What is sufficient memory? 4 GB or Maybe 512 MB? There is a reason that they use Static ram for cache. It needs to be fast. So lets say that you get 512 MB on the die are you not going to allow the user to add more memory? Or how about this. You put 512 MB on the die and then let them add memory on the buss if they need more. And then you could have it swap memory from the slower buss memory in to the fast on die memory to speed everything up... Yea and we could call it a cache!
Until you can put the full address space on the die it will not work for anything but microcontrollers.
See my blog http://ilovecookes.blogspot.com/ for light hearted technical information.
"I don't claim to know a whole lot about processor tech, but I know that it wouldn't be hard to add this sort of optimization."
It is hard and it has been done. That is exactly what the cache does.
The tasks that need the memory the most stay in the cache longest.
See my blog http://ilovecookes.blogspot.com/ for light hearted technical information.
My first clue you were full of crap was this: "Silverthorne will be a 1ghz proc sucking down 20w at peak". I'm not sure if you pay attention, but Intel has Core 2 Solo chips running at 1.06/1.2Ghz that peak at 5.5 watts. Silverthorne is a 45nm chip running on a simplified core-2-esque march, and you're making this ridiculous claim that it will "suck down" 20w at peak.
Seriously, 2006 called, it wants its news back.
That's fine that you feel that way. Now show me a news report, white paper, press release, or ANYTHING that backs those numbers up.

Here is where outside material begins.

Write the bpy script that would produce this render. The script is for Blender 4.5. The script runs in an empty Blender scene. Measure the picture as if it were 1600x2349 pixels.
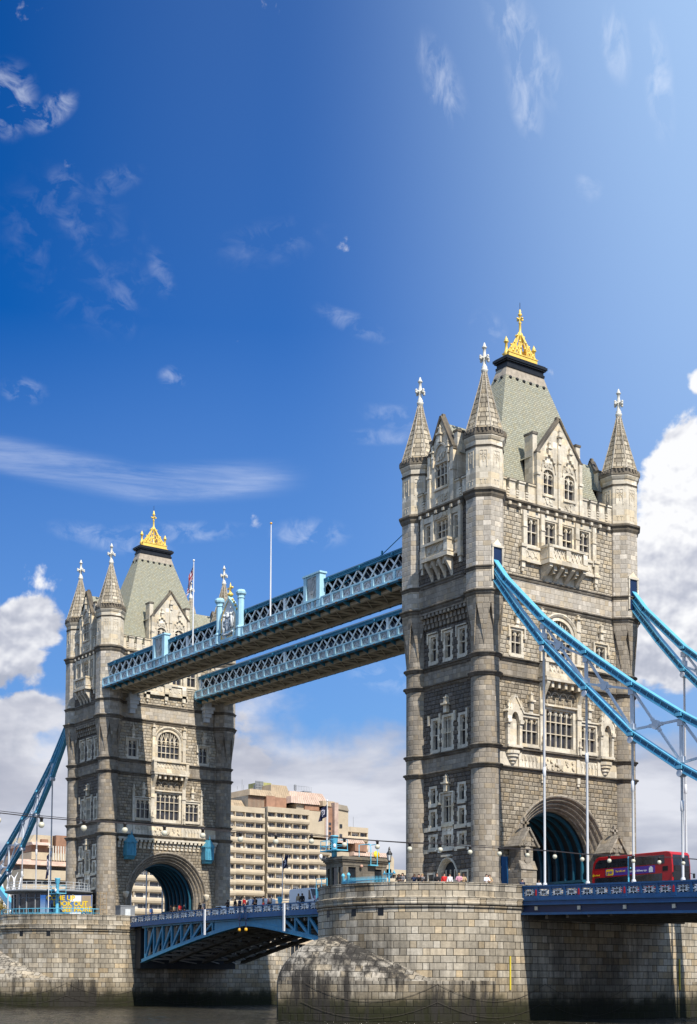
import bpy, math, random
from mathutils import Vector, Matrix
from mathutils.geometry import tessellate_polygon
R = math.radians
PI = math.pi
random.seed(7)
sc = bpy.context.scene
COL = sc.collection

# ---------------------------------------------------------------- camera
cam = bpy.data.cameras.new('camera')
cam_ob = bpy.data.objects.new('camera', cam)
COL.objects.link(cam_ob)
sc.camera = cam_ob
cam.sensor_fit = 'HORIZONTAL'
cam.sensor_width = 36.0
cam.lens = 36.0 * 3326.4 / 1600
cam.shift_x = (800 - 861.18) / 1600
cam.shift_y = (2010.94 - 1174.5) / 1600
cam.clip_start = 0.5
cam.clip_end = 6000
TH, PH, RO = 0.9362, 0.0720, -0.0032
_r = Vector((math.cos(TH), math.sin(TH), 0)); _f0 = Vector((-math.sin(TH), math.cos(TH), 0)); _z = Vector((0, 0, 1))
_f = _f0 * math.cos(PH) + _z * math.sin(PH); _u = _z * math.cos(PH) - _f0 * math.sin(PH)
_r2 = _r * math.cos(RO) - _u * math.sin(RO); _u2 = _r * math.sin(RO) + _u * math.cos(RO)
m = Matrix((( _r2.x, _u2.x, -_f.x, 110.654), (_r2.y, _u2.y, -_f.y, -100.2375), (_r2.z, _u2.z, -_f.z, 3.6), (0, 0, 0, 1)))
cam_ob.matrix_world = m

# ---------------------------------------------------------------- light
SUN_EL, SUN_AZ = 47.0, -7.0      # azimuth from +X (south) towards -Y (west)
sun_d = bpy.data.lights.new('sun', 'SUN')
sun_d.energy = 4.8
sun_d.angle = R(0.5)
sun_d.color = (1.0, 0.93, 0.82)
sun_ob = bpy.data.objects.new('sun', sun_d)
COL.objects.link(sun_ob)
_sd = Vector((math.cos(R(SUN_AZ)) * math.cos(R(SUN_EL)), math.sin(R(SUN_AZ)) * math.cos(R(SUN_EL)), math.sin(R(SUN_EL))))
sun_ob.rotation_euler = _sd.to_track_quat('Z', 'Y').to_euler()
sun_ob.location = (60, -60, 160)

# ---------------------------------------------------------------- node helpers
def nn(nt, typ, **kw):
    n = nt.nodes.new(typ)
    for k, v in kw.items():
        if k.startswith('i_'):
            key = k[2:]
            key = int(key) if key.isdigit() else key.replace('_', ' ')
            n.inputs[key].default_value = v
        else:
            setattr(n, k, v)
    return n
def lk(nt, a, b): nt.links.new(a, b)
def math_n(nt, op, a, b=None, c=None, clamp=False):
    n = nt.nodes.new('ShaderNodeMath'); n.operation = op; n.use_clamp = clamp
    for i, v in enumerate((a, b, c)):
        if v is None: continue
        if isinstance(v, (int, float)): n.inputs[i].default_value = v
        else: nt.links.new(v, n.inputs[i])
    return n.outputs[0]
def ramp(nt, fac, stops, interp='LINEAR'):
    n = nt.nodes.new('ShaderNodeValToRGB'); n.color_ramp.interpolation = interp
    e = n.color_ramp.elements
    while len(e) < len(stops): e.new(0.5)
    for i, (p, c) in enumerate(stops):
        e[i].position = p
        e[i].color = c if isinstance(c, tuple) and len(c) == 4 else ((c, c, c, 1) if not isinstance(c, tuple) else (*c, 1))
    nt.links.new(fac, n.inputs[0])
    return n.outputs[0]
def mixc(nt, fac, a, b, mode='MIX'):
    n = nt.nodes.new('ShaderNodeMix'); n.data_type = 'RGBA'; n.blend_type = mode; n.clamp_factor = True
    if isinstance(fac, (int, float)): n.inputs[0].default_value = fac
    else: nt.links.new(fac, n.inputs[0])
    for i, v in ((6, a), (7, b)):
        if isinstance(v, tuple): n.inputs[i].default_value = v if len(v) == 4 else (*v, 1)
        else: nt.links.new(v, n.inputs[i])
    return n.outputs[2]
def hexc(h):
    h = h.lstrip('#'); o = []
    for i in (0, 2, 4):
        c = int(h[i:i + 2], 16) / 255
        o.append(c / 12.92 if c <= 0.04045 else ((c + 0.055) / 1.055) ** 2.4)
    return tuple(o)

# ---------------------------------------------------------------- world: sky with clouds, all by sky direction
world = bpy.data.worlds.new('World'); sc.world = world; world.use_nodes = True
nt = world.node_tree; nt.nodes.clear()
wo = nn(nt, 'ShaderNodeOutputWorld'); bg = nn(nt, 'ShaderNodeBackground'); lk(nt, bg.outputs[0], wo.inputs[0])
sky = nn(nt, 'ShaderNodeTexSky', sky_type='NISHITA', sun_disc=False)
sky.sun_elevation = R(SUN_EL)
sky.sun_rotation = R(90 - SUN_AZ)
sky.air_density = 1.0; sky.dust_density = 0.6; sky.ozone_density = 2.5; sky.altitude = 0
geo = nn(nt, 'ShaderNodeTexCoord')
nrm = nn(nt, 'ShaderNodeVectorMath', operation='NORMALIZE'); lk(nt, geo.outputs['Generated'], nrm.inputs[0])
sep = nn(nt, 'ShaderNodeSeparateXYZ'); lk(nt, nrm.outputs[0], sep.inputs[0])
az = math_n(nt, 'MULTIPLY', math_n(nt, 'ARCTAN2', sep.outputs[1], sep.outputs[0]), 57.2958)
el = math_n(nt, 'MULTIPLY', math_n(nt, 'ARCSINE', sep.outputs[2]), 57.2958)
ae = nn(nt, 'ShaderNodeCombineXYZ'); lk(nt, az, ae.inputs[0]); lk(nt, el, ae.inputs[1])
def sky_noise(scale, sx=1, sy=1, off=(0, 0), detail=8, rough=0.55, dist=0.0, rot=0.0):
    mp = nn(nt, 'ShaderNodeMapping'); mp.inputs['Scale'].default_value = (sx, sy, 1); mp.inputs['Location'].default_value = (off[0], off[1], 0)
    mp.inputs['Rotation'].default_value = (0, 0, R(rot))
    lk(nt, ae.outputs[0], mp.inputs[0])
    n = nn(nt, 'ShaderNodeTexNoise', noise_dimensions='2D'); n.inputs['Scale'].default_value = scale; n.inputs['Detail'].default_value = detail
    n.inputs['Roughness'].default_value = rough; n.inputs['Distortion'].default_value = dist
    lk(nt, mp.outputs[0], n.inputs[0])
    return n.outputs[0]
def blob(a, e, ra, re, rot=0.0, p=1.0):
    """soft elliptical patch of sky round azimuth a, elevation e (degrees): 1 in the middle, 0 at the rim"""
    x = math_n(nt, 'SUBTRACT', az, a); y = math_n(nt, 'SUBTRACT', el, e)
    c, s = math.cos(R(rot)), math.sin(R(rot))
    xr = math_n(nt, 'ADD', math_n(nt, 'MULTIPLY', x, c), math_n(nt, 'MULTIPLY', y, s))
    yr = math_n(nt, 'SUBTRACT', math_n(nt, 'MULTIPLY', y, c), math_n(nt, 'MULTIPLY', x, s))
    d = math_n(nt, 'ADD', math_n(nt, 'POWER', math_n(nt, 'ABSOLUTE', math_n(nt, 'DIVIDE', xr, ra)), 2), math_n(nt, 'POWER', math_n(nt, 'ABSOLUTE', math_n(nt, 'DIVIDE', yr, re)), 2))
    return math_n(nt, 'MULTIPLY', math_n(nt, 'SUBTRACT', 1.0, math_n(nt, 'SQRT', d), clamp=True), p)
def smax(vals):
    v = vals[0]
    for w in vals[1:]: v = math_n(nt, 'MAXIMUM', v, w)
    return v
# deeper blue overhead, brighter towards the sun's side of the sky
hs = nn(nt, 'ShaderNodeHueSaturation'); hs.inputs['Saturation'].default_value = 1.75; hs.inputs['Value'].default_value = 0.80; hs.inputs['Hue'].default_value = 0.508
lk(nt, sky.outputs[0], hs.inputs['Color'])
hsg = mixc(nt, 1.0, hs.outputs[0], mixc(nt, ramp(nt, math_n(nt, 'DIVIDE', math_n(nt, 'SUBTRACT', 162.0, az), 34.0), [(0.1, 0.0), (0.6, 1.0)]), (0.0, 1.14, 1.44), (0.28, 1.36, 1.66)), 'MULTIPLY')
sunside = ramp(nt, math_n(nt, 'DIVIDE', math_n(nt, 'SUBTRACT', 162.0, az), 34.0), [(0.0, 0.0), (0.40, 0.10), (1.0, 1.0)], 'EASE')
sunside = math_n(nt, 'MULTIPLY', sunside, ramp(nt, math_n(nt, 'DIVIDE', el, 40.0), [(0.25, 0.55), (0.9, 1.0)]))
skyc = mixc(nt, math_n(nt, 'MULTIPLY', sunside, 0.80), hsg, (4.9, 7.1, 10.3))
lo = ramp(nt, math_n(nt, 'DIVIDE', el, 40.0), [(0.18, 1.0), (0.62, 0.0)])
skyc = mixc(nt, math_n(nt, 'MULTIPLY', lo, 0.68), skyc, (2.6, 4.3, 7.3))
# wisps
def wisp(b, n, k): return math_n(nt, 'MULTIPLY', math_n(nt, 'MULTIPLY', ramp(nt, b, [(0.0, 0.0), (0.7, 1.0)], 'EASE'), n), k)
n_fine = ramp(nt, sky_noise(0.9, 1.0, 1.5, (3.1, 7.7), 7, 0.60, 0.35, 12), [(0.44, 0.0), (0.84, 1.0)])
n_fine2 = ramp(nt, sky_noise(0.8, 1.7, 0.9, (13.1, 2.7), 7, 0.60, 0.35, 24), [(0.40, 0.0), (0.78, 1.0)])
n_str = ramp(nt, sky_noise(0.32, 0.45, 4.5, (1.0, 2.0), 9, 0.66, 0.25, 4), [(0.30, 0.05), (0.70, 1.0)])
n_env = ramp(nt, sky_noise(0.5, 1.0, 1.2, (21.0, 5.0), 5, 0.5, 0.4), [(0.35, 0.0), (0.62, 1.0)])
def streak(c_az, c_el, k_l, k_r, th_, a0, a1):
    dx = math_n(nt, 'SUBTRACT', az, c_az)
    up = math_n(nt, 'ADD', math_n(nt, 'MULTIPLY', math_n(nt, 'MAXIMUM', dx, 0.0), k_l), math_n(nt, 'MULTIPLY', math_n(nt, 'MAXIMUM', math_n(nt, 'MULTIPLY', dx, -1.0), 0.0), k_r))
    y = math_n(nt, 'ABSOLUTE', math_n(nt, 'DIVIDE', math_n(nt, 'SUBTRACT', math_n(nt, 'SUBTRACT', el, c_el), up), th_))
    m_ = ramp(nt, y, [(0.0, 1.0), (1.0, 0.0)], 'EASE')
    return math_n(nt, 'MULTIPLY', m_, ramp(nt, math_n(nt, 'DIVIDE', math_n(nt, 'SUBTRACT', az, a0), a1 - a0), [(0.0, 0.0), (0.45, 1.0)], 'EASE'))
w = smax([
    wisp(smax([blob(158.5, 31.4, 1.3, 1.5, 30), blob(156.9, 31.2, 1.5, .6, -30)]), n_fine, 0.62),
    wisp(smax([blob(137.6, 33.9, 1.1, 3.0, -38), blob(137.6, 32.2, .8, 1.9, -20), blob(141.0, 32.9, .9, 2.0, -30), blob(133.9, 33.6, .7, 1.5, -15), blob(132.2, 32.4, .7, 2.4, -8)]), n_fine2, 0.42),
    wisp(smax([blob(154.3, 29.3, 1.5, .6, -20), blob(156.3, 29.0, 1.0, .8, 0), blob(152.4, 26.4, 0.6, 1.2, -25), blob(153.9, 25.3, .7, 1.4, -10)]), n_fine, 0.18),
    wisp(smax([blob(155.5, 26.8, 4.4, 2.8, 30), blob(148.0, 27.6, 3.0, 1.0, -10)]), math_n(nt, 'MULTIPLY', n_fine, n_env), 0.14),
    wisp(smax([blob(139.1, 24.8, 1.0, .7, 30), blob(142.9, 21.7, 1.7, .6, 10), blob(144.6, 25.0, 2.0, .5, 20), blob(135.0, 29.4, .7, .8, 0), blob(143.4, 21.0, 2.0, .4, 0)]), n_fine, 0.26),
    wisp(math_n(nt, 'MULTIPLY', streak(153.0, 19.0, .13, .085, 1.0, 145.5, 156.0), 1.0), n_str, 0.29),
    wisp(smax([blob(146.3, 17.4, 1.9, .75, 0), blob(154.2, 16.9, 3.0, .6, 8), blob(157.7, 22.0, 1.1, .6, 0), blob(151.9, 22.9, .7, .5, 0), blob(151.6, 17.3, 3.6, .5, -4)]), n_fine, 0.40),
    wisp(smax([blob(143.2, 11.9, 2.0, .7, 10)]), n_fine, 0.35)])
skyc = mixc(nt, w, skyc, (8.6, 9.2, 10.4))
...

The only press release that I could find that had actual numbers on it said that 5w was the goal of the product line by 2010. So if you have something better to go by than armchair techno-forecasting, please, go ahead and post it.
-Rick
"Most people in the U.S. wouldn't know they live in a tyrannical state if it walked up and grabbed their junk." - MyFirs
And after I RTFA it does have the on-board cryptography, and according to the article it will have double the performance of current Via chips. So this could be a very good chip for a low powered business laptop. I know that my P4m rarely gets above 600Mhz when I'm working on it, so I doubt that I'd even notice if you switched it with a Via. And having quick hashing and encryption/decryption would be a really nice feature if I had clients data on it.That's my
ACs don't waste your time replying, your posts are never seen by me.
On single-threaded CPU's, perhaps. But look at the Sun UltraSPARC T1 and T2. They are multithreaded - each core rotates between up to four threads on each clock cycle. When a cache miss occurs, it simply pulls the affected thread from rotation and continues with the remaining threads while fetching the data in the background. This means cache misses have a much smaller impact on performance than they do on single-threaded CPU's. Thus they need much less cache to maintain performance and throughput.
Putting main memory on the die just isn't practical, except for application-specific embedded microprocessors. It would be expensive and wouldn't actually give you much of a speed increase. Cache is a way of using a small amount of fast memory to speed up some slow memory. The nice thing about it is that the speed increase is out of proportion to its size because of common access patterns. And it's transparent.